The extension of voting hours was announced with less than five minutes' notice before the scheduled close, a decision Transparency Maldives said risked "undermining public trust in the institution and the electoral process." At 20 percent of observed polling stations, ballot secrecy was not guaranteed, and at six of 26 stations observed at closing, ballot reconciliation was delayed and only done after a break, TM reported. Voters with disabilities who had registered to use ballot templates found that some stations did not have them or that officials did not know how to administer them, a failure the pre-election legal review had warned about.
The day's most contentious issue was a ballot secrecy dispute.

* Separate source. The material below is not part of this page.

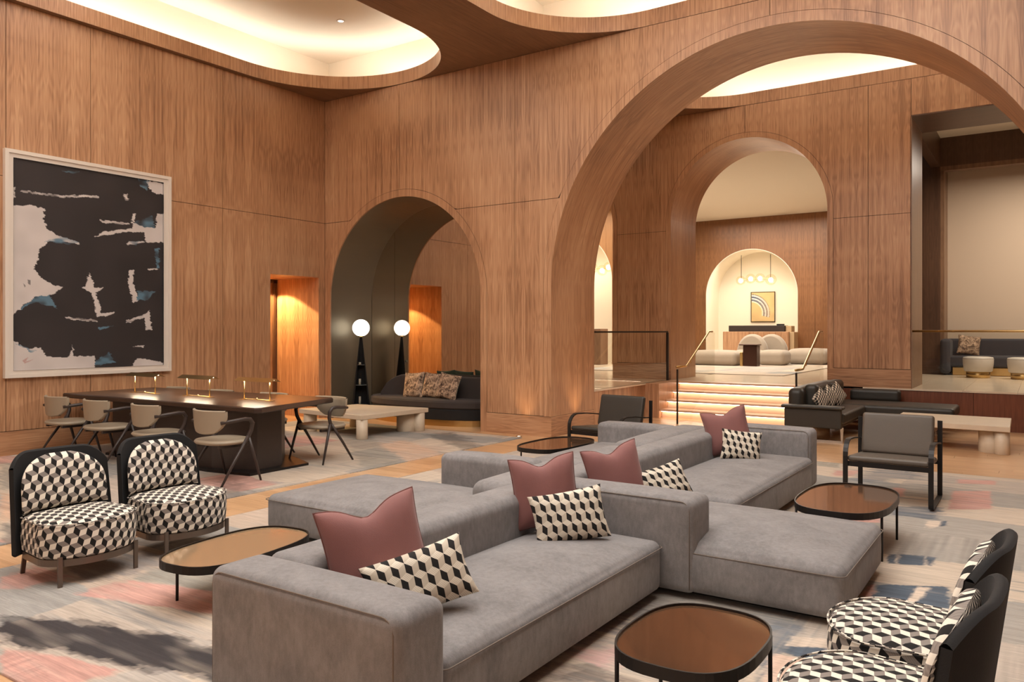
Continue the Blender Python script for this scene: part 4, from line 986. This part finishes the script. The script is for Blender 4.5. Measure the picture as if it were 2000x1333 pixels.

In a press conference the night before the election – after observer and official training was complete – the Elections Commission announced that voters who declined any of the three ballot papers would have their refusal publicly declared in the polling station and recorded. The last-minute change was not included in training materials, risked administrative confusion and unequal application, and could compromise the secrecy of voters, Transparency Maldives said.
TM called abuse of state resources "a major electoral issue" that skews the contest and unfairly favours the ruling party.
"Since the start of the campaigns, back-to-back project announcements, rising political appointees, and use of state-owned enterprises deepen patronage networks, threatening fair elections," the organisation warned.
"Frequent changes to infrastructure and socio-economic policies near elections, without transparent planning or consultation, risk inequitable development and unduly influence voter choice. Disinformation and anti-campaigning are serious concerns during the campaign period. False narratives, smear tactics, and the misuse of media platforms undermine voter confidence and distort the democratic process."